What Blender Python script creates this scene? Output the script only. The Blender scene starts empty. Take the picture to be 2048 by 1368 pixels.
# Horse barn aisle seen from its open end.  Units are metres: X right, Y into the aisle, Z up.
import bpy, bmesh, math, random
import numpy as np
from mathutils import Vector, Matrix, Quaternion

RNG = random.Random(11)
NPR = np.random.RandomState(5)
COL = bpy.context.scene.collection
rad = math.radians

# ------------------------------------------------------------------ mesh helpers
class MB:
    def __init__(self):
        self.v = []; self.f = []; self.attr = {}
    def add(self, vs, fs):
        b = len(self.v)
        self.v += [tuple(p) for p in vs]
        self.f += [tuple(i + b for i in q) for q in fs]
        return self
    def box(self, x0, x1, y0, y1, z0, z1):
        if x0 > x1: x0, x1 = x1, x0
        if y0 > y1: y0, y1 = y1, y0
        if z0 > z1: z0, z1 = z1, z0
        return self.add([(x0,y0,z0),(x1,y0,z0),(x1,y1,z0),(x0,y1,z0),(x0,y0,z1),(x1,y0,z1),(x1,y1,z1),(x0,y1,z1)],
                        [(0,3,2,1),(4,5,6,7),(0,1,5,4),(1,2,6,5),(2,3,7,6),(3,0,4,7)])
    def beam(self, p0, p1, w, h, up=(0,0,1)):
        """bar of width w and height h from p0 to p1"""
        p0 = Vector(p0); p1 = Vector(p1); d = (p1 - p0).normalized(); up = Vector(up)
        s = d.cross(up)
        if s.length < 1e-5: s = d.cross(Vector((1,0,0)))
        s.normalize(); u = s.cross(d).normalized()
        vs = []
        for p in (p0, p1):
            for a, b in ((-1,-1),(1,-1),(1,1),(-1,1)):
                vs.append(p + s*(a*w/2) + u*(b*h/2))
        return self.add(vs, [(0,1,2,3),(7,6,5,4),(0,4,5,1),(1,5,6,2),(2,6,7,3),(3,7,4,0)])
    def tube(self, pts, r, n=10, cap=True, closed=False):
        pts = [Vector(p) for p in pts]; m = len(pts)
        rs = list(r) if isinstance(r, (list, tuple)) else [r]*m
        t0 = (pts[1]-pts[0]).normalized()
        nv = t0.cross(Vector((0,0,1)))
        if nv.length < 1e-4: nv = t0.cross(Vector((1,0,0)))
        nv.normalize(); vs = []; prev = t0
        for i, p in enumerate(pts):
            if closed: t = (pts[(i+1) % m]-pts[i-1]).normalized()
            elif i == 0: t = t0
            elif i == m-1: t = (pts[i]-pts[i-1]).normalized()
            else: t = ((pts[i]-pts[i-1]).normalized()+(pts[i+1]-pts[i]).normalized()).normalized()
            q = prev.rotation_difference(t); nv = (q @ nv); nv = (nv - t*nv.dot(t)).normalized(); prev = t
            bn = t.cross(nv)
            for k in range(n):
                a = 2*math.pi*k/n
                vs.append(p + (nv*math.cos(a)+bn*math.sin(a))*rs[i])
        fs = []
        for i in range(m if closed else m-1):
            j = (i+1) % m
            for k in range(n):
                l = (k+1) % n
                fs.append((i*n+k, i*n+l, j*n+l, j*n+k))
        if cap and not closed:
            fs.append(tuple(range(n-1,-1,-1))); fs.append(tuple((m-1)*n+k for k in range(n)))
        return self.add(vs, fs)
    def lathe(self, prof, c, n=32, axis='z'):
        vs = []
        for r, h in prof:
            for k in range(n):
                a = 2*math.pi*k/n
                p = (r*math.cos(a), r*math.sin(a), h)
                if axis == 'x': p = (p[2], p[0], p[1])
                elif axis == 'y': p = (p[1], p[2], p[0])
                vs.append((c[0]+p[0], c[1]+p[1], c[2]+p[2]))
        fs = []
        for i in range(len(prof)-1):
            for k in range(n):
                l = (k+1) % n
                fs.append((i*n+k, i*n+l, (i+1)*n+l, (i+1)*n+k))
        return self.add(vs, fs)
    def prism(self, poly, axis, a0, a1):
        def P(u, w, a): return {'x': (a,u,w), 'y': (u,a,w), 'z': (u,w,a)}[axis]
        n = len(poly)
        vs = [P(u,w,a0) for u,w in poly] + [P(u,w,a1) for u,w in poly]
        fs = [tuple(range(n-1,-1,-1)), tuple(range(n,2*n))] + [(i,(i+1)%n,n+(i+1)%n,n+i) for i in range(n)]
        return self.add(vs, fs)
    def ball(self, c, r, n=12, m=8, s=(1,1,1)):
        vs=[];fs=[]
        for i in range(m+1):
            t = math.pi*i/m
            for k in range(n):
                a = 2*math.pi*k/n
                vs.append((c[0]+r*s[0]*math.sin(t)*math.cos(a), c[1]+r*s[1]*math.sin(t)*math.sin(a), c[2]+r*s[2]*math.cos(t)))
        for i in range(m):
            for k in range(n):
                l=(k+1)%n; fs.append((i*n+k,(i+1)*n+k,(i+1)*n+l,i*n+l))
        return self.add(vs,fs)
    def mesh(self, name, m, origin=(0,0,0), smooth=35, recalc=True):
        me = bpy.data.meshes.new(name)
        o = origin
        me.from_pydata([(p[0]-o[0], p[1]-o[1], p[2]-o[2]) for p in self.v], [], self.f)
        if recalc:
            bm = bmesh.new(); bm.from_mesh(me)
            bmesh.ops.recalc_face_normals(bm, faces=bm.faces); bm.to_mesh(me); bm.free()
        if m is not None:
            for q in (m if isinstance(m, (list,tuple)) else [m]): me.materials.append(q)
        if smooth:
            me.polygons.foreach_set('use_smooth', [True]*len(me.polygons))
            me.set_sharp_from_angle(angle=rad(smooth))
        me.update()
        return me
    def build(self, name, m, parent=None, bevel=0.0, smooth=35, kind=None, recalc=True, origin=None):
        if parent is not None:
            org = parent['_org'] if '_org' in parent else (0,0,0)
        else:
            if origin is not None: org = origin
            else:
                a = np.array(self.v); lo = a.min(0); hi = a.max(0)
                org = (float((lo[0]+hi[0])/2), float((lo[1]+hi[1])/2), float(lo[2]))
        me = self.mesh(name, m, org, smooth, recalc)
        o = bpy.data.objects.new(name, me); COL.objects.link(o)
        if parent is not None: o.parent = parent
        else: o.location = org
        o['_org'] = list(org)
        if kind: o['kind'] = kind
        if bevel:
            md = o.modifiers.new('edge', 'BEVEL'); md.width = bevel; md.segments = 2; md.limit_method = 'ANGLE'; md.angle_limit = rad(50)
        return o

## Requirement
Print back all the lines verbatim.

## Correct output
What Blender Python script creates this scene? Output the script only. The Blender scene starts empty. Take the picture to be 2048 by 1368 pixels.
# Horse barn aisle seen from its open end.  Units are metres: X right, Y into the aisle, Z up.
import bpy, bmesh, math, random
import numpy as np
from mathutils import Vector, Matrix, Quaternion

RNG = random.Random(11)
NPR = np.random.RandomState(5)
COL = bpy.context.scene.collection
rad = math.radians

# ------------------------------------------------------------------ mesh helpers
class MB:
    def __init__(self):
        self.v = []; self.f = []; self.attr = {}
    def add(self, vs, fs):
        b = len(self.v)
        self.v += [tuple(p) for p in vs]
        self.f += [tuple(i + b for i in q) for q in fs]
        return self
    def box(self, x0, x1, y0, y1, z0, z1):
        if x0 > x1: x0, x1 = x1, x0
        if y0 > y1: y0, y1 = y1, y0
        if z0 > z1: z0, z1 = z1, z0
        return self.add([(x0,y0,z0),(x1,y0,z0),(x1,y1,z0),(x0,y1,z0),(x0,y0,z1),(x1,y0,z1),(x1,y1,z1),(x0,y1,z1)],
                        [(0,3,2,1),(4,5,6,7),(0,1,5,4),(1,2,6,5),(2,3,7,6),(3,0,4,7)])
    def beam(self, p0, p1, w, h, up=(0,0,1)):
        """bar of width w and height h from p0 to p1"""
        p0 = Vector(p0); p1 = Vector(p1); d = (p1 - p0).normalized(); up = Vector(up)
        s = d.cross(up)
        if s.length < 1e-5: s = d.cross(Vector((1,0,0)))
        s.normalize(); u = s.cross(d).normalized()
        vs = []
        for p in (p0, p1):
            for a, b in ((-1,-1),(1,-1),(1,1),(-1,1)):
                vs.append(p + s*(a*w/2) + u*(b*h/2))
        return self.add(vs, [(0,1,2,3),(7,6,5,4),(0,4,5,1),(1,5,6,2),(2,6,7,3),(3,7,4,0)])
    def tube(self, pts, r, n=10, cap=True, closed=False):
        pts = [Vector(p) for p in pts]; m = len(pts)
        rs = list(r) if isinstance(r, (list, tuple)) else [r]*m
        t0 = (pts[1]-pts[0]).normalized()
        nv = t0.cross(Vector((0,0,1)))
        if nv.length < 1e-4: nv = t0.cross(Vector((1,0,0)))
        nv.normalize(); vs = []; prev = t0
        for i, p in enumerate(pts):
            if closed: t = (pts[(i+1) % m]-pts[i-1]).normalized()
            elif i == 0: t = t0
            elif i == m-1: t = (pts[i]-pts[i-1]).normalized()
            else: t = ((pts[i]-pts[i-1]).normalized()+(pts[i+1]-pts[i]).normalized()).normalized()
            q = prev.rotation_difference(t); nv = (q @ nv); nv = (nv - t*nv.dot(t)).normalized(); prev = t
            bn = t.cross(nv)
            for k in range(n):
                a = 2*math.pi*k/n
                vs.append(p + (nv*math.cos(a)+bn*math.sin(a))*rs[i])
        fs = []
        for i in range(m if closed else m-1):
            j = (i+1) % m
            for k in range(n):
                l = (k+1) % n
                fs.append((i*n+k, i*n+l, j*n+l, j*n+k))
        if cap and not closed:
            fs.append(tuple(range(n-1,-1,-1))); fs.append(tuple((m-1)*n+k for k in range(n)))
        return self.add(vs, fs)
    def lathe(self, prof, c, n=32, axis='z'):
        vs = []
        for r, h in prof:
            for k in range(n):
                a = 2*math.pi*k/n
                p = (r*math.cos(a), r*math.sin(a), h)
                if axis == 'x': p = (p[2], p[0], p[1])
                elif axis == 'y': p = (p[1], p[2], p[0])
                vs.append((c[0]+p[0], c[1]+p[1], c[2]+p[2]))
        fs = []
        for i in range(len(prof)-1):
            for k in range(n):
                l = (k+1) % n
                fs.append((i*n+k, i*n+l, (i+1)*n+l, (i+1)*n+k))
        return self.add(vs, fs)
    def prism(self, poly, axis, a0, a1):
        def P(u, w, a): return {'x': (a,u,w), 'y': (u,a,w), 'z': (u,w,a)}[axis]
        n = len(poly)
        vs = [P(u,w,a0) for u,w in poly] + [P(u,w,a1) for u,w in poly]
        fs = [tuple(range(n-1,-1,-1)), tuple(range(n,2*n))] + [(i,(i+1)%n,n+(i+1)%n,n+i) for i in range(n)]
        return self.add(vs, fs)
    def ball(self, c, r, n=12, m=8, s=(1,1,1)):
        vs=[];fs=[]
        for i in range(m+1):
            t = math.pi*i/m
            for k in range(n):
                a = 2*math.pi*k/n
                vs.append((c[0]+r*s[0]*math.sin(t)*math.cos(a), c[1]+r*s[1]*math.sin(t)*math.sin(a), c[2]+r*s[2]*math.cos(t)))
        for i in range(m):
            for k in range(n):
                l=(k+1)%n; fs.append((i*n+k,(i+1)*n+k,(i+1)*n+l,i*n+l))
        return self.add(vs,fs)
    def mesh(self, name, m, origin=(0,0,0), smooth=35, recalc=True):
        me = bpy.data.meshes.new(name)
        o = origin
        me.from_pydata([(p[0]-o[0], p[1]-o[1], p[2]-o[2]) for p in self.v], [], self.f)
        if recalc:
            bm = bmesh.new(); bm.from_mesh(me)
            bmesh.ops.recalc_face_normals(bm, faces=bm.faces); bm.to_mesh(me); bm.free()
        if m is not None:
            for q in (m if isinstance(m, (list,tuple)) else [m]): me.materials.append(q)
        if smooth:
            me.polygons.foreach_set('use_smooth', [True]*len(me.polygons))
            me.set_sharp_from_angle(angle=rad(smooth))
        me.update()
        return me
    def build(self, name, m, parent=None, bevel=0.0, smooth=35, kind=None, recalc=True, origin=None):
        if parent is not None:
            org = parent['_org'] if '_org' in parent else (0,0,0)
        else:
            if origin is not None: org = origin
            else:
                a = np.array(self.v); lo = a.min(0); hi = a.max(0)
                org = (float((lo[0]+hi[0])/2), float((lo[1]+hi[1])/2), float(lo[2]))
        me = self.mesh(name, m, org, smooth, recalc)
        o = bpy.data.objects.new(name, me); COL.objects.link(o)
        if parent is not None: o.parent = parent
        else: o.location = org
        o['_org'] = list(org)
        if kind: o['kind'] = kind
        if bevel:
            md = o.modifiers.new('edge', 'BEVEL'); md.width = bevel; md.segments = 2; md.limit_method = 'ANGLE'; md.angle_limit = rad(50)
        return o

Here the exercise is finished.